Taking the skiff down the river to Swansboro is one of my favorite things to do. There is something really special about getting a boat trimmed just right to glide across the water just barely breaking the surface.  With North Carolina’s temperate climate, I manage to run the boat just about every week of the year at least once.  I do get to a point in January or February when I end up wearing jeans, a jacket, and gloves, but as I am writing this, it is almost November and I am still in shorts on the boat.  Sometime I can say that even in December when almost summer-like weather visits.

While I really enjoy our skiff, being in the kayak and out on the river is truly special.  You really get close to the water and the moods of the river.  I have become so familiar with the river, that I probably go out on days when most people would stay at home.  There are usually places that I can go which keep me out of the wind and if it is truly rough on the river, I just stay in our inlet.

One of the great things about the White Oak is that it is an uncrowded, very clean river.  As you can see from the picture at the top, taken on Saturday, October 26,  you do not have to fight for space on the river.  This time of year there is usually a boat or two in sight, but it is still not unusual to have the river to yourself except for an occasional commercial fisherman passing through the oyster rocks.

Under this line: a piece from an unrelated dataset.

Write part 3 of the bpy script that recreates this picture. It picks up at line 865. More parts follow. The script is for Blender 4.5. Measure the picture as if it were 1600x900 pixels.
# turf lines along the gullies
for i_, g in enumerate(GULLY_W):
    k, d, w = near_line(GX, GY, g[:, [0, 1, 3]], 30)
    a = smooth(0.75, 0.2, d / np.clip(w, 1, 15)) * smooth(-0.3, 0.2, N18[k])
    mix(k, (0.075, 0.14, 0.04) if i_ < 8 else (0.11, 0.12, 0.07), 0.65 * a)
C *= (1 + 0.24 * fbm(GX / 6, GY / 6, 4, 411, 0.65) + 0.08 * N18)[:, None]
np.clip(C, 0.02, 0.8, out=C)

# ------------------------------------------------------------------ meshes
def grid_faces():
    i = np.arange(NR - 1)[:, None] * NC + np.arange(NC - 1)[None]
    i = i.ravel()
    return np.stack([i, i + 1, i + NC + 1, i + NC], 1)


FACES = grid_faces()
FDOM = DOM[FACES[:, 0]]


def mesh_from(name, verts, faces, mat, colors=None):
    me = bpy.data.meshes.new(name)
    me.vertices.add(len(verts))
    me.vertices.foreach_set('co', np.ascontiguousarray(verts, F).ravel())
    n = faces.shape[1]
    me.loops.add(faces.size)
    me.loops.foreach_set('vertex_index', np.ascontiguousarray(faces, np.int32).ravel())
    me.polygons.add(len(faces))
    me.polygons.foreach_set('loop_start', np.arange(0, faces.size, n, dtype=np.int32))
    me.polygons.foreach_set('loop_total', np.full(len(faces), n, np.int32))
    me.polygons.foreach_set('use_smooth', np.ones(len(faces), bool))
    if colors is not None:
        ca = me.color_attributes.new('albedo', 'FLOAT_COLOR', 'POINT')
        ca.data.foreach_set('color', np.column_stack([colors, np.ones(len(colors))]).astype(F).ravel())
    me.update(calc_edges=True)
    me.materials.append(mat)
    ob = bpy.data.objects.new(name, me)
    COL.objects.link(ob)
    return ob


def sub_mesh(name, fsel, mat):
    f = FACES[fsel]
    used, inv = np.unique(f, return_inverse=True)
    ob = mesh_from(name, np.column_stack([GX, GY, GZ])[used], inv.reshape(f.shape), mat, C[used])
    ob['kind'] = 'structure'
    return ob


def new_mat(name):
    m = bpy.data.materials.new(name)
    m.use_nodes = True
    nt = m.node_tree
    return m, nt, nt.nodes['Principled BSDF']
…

Once in a while you find yourself on the river when the tides and winds work with each other to keep you in one place.  That equilibrium on the river is a great thing for fishermen like myself.  Fall is the perfect time for kayaking, and on cool mornings it is actually warmer out on the river than it is walking around on land because the water is still over 60F.

It is not unusual for me to kayak into December or even January.  By February when the water becomes cold, kayaking with only a fraction of an inch of plastic between you and the river becomes a little challenging and sometimes it takes until May for our warm kayaking water to return.

In the fall of the year I spend a lot of time sitting on the oyster rocks and fishing in the holes around the rocks by twitching a jig dressed up with a Gulp.  You can catch almost anything which is not surprising considering the tradition of good fishing during the fall on the Southern Outer Banks.

With great fall weather here for the next week, I am hoping for a nice trout for dinner one night in the next few days, but obviously I will settle for flounder or a red drum.  Fresh fish nearby is just one of the benefits of living on a big coastal river where water is on your doorstep.  November can be one of our best fishing months so the odds are in my favor for catching something tasty.

I wrote this post about life on the river over three years ago. It appears that I am even more enthusiastic about it now than I was then.  I have many albums of kayaking pictures posted and you can sample them with this one taken recently during a low tide when all the oyster rocks were visible.  When the water gets high in the marshes, the river looks even bigger.  If boating in a skiff is more your style, try this album of a trip to the marshes across the Intracoastal Waterway at Swansboro.

No matter which way you choose to get on the water, you will have a lot of fun on a river like the White Oak.